The slight yet opaque plot concerns the titular Nie Yinniang (Shu Qi), stolen from her family as a child and moulded into the deadliest of killers. Her targets are corrupt officials, and she is now tasked with returning to the mainland district of Weibo, where she grew up, to murder Lord Tian Ji’an (Chang Chen), the cousin to whom she was once betrothed in an effort to stabilise relations between Weibo and the Imperial Court.

Shu cuts an imposing and altogether mesmerising figure clad all in black, but Hou resists treading the expected path of making her a kick-ass heroine intent on roaring and rampaging, a la Quentin Tarantino’s The Bride, Toshiya Fujita’s Lady Snowblood and many others. He instead opts to shoot action sequences with minimum fuss and maximum efficiency, the scuffles done and dusted before they’ve hardly began. Much of the ‘spectacle’ is glimpsed or suggested through the twangs of bowstrings, the thuds of arrows and the swishes of blades, though that which we do see is so skilfully choreographed as to indicate Hou might have thrilled viewers desiring extendedly kinetic set-pieces should he have wished to do so. But then the vital director of Millennium Mambo and Three Times (both also with Shu) was never going to adhere to the genre’s tried-and-tested rules or risk glamourising bloodshed.

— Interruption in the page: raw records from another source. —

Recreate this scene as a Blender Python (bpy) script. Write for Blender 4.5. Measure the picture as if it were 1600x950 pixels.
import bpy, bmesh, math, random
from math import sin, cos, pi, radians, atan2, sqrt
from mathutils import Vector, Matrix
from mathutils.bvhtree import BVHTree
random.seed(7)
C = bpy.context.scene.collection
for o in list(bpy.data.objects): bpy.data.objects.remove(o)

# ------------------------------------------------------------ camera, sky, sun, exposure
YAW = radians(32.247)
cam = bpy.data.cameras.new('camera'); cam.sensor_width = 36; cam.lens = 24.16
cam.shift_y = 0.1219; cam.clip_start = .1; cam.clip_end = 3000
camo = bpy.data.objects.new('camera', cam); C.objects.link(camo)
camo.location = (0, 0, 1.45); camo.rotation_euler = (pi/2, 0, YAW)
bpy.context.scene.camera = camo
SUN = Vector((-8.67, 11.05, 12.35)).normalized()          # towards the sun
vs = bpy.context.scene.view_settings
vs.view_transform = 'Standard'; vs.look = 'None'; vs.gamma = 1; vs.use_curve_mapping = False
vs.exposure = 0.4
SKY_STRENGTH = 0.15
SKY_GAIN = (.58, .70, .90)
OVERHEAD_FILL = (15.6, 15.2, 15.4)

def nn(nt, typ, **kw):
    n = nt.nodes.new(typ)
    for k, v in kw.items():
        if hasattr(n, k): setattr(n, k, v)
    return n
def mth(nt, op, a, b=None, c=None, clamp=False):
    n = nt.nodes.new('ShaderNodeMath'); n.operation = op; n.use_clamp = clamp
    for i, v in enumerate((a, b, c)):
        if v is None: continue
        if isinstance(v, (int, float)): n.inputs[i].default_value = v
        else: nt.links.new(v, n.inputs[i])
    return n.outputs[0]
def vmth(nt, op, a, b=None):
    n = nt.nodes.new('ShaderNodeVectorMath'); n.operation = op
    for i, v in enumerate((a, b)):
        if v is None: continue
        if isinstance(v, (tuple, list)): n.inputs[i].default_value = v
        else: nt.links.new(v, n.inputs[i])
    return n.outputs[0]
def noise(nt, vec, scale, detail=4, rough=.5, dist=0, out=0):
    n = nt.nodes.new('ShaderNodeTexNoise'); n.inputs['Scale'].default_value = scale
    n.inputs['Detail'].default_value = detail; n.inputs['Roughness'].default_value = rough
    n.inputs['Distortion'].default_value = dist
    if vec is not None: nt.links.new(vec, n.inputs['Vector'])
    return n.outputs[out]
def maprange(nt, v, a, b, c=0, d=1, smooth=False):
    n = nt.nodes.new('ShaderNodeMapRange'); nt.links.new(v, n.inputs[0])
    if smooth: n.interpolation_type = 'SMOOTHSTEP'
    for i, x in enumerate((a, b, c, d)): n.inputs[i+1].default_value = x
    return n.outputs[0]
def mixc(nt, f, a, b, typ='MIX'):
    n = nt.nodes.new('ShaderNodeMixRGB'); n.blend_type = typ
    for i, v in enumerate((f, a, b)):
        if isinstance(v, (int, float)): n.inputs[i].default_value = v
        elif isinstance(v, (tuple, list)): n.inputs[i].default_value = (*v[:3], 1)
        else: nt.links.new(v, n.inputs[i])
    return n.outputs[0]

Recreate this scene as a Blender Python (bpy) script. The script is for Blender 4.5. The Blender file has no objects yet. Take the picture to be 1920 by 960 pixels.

Such obliqueness will no doubt frustrate many. Those who don’t feel cheated, however, can bathe not in blood but rather sublime formal rigour as Hou and his regular DoP Mark Lee Ping Bing serve up exquisite composition after exquisite composition. Certainly the most beautiful film in competition, The Assassin is the cooling, soothing filmic equivalent of slipping into a lake at dawn. Candles gleam. Silver tendrils of mist dance on water. Trees of the most brilliant green sway in wind. Blossoms tumble. Iridescent gowns and diaphanous curtains of heart-stopping effulgence shimmer and sashay.

All this aesthetic beauty, accompanied by the soft heartbeat of a drum or the delicate strum of a zither, is movie as meditation, making The Assassin unlike anything else at Cannes. It must surely feature among the prizes.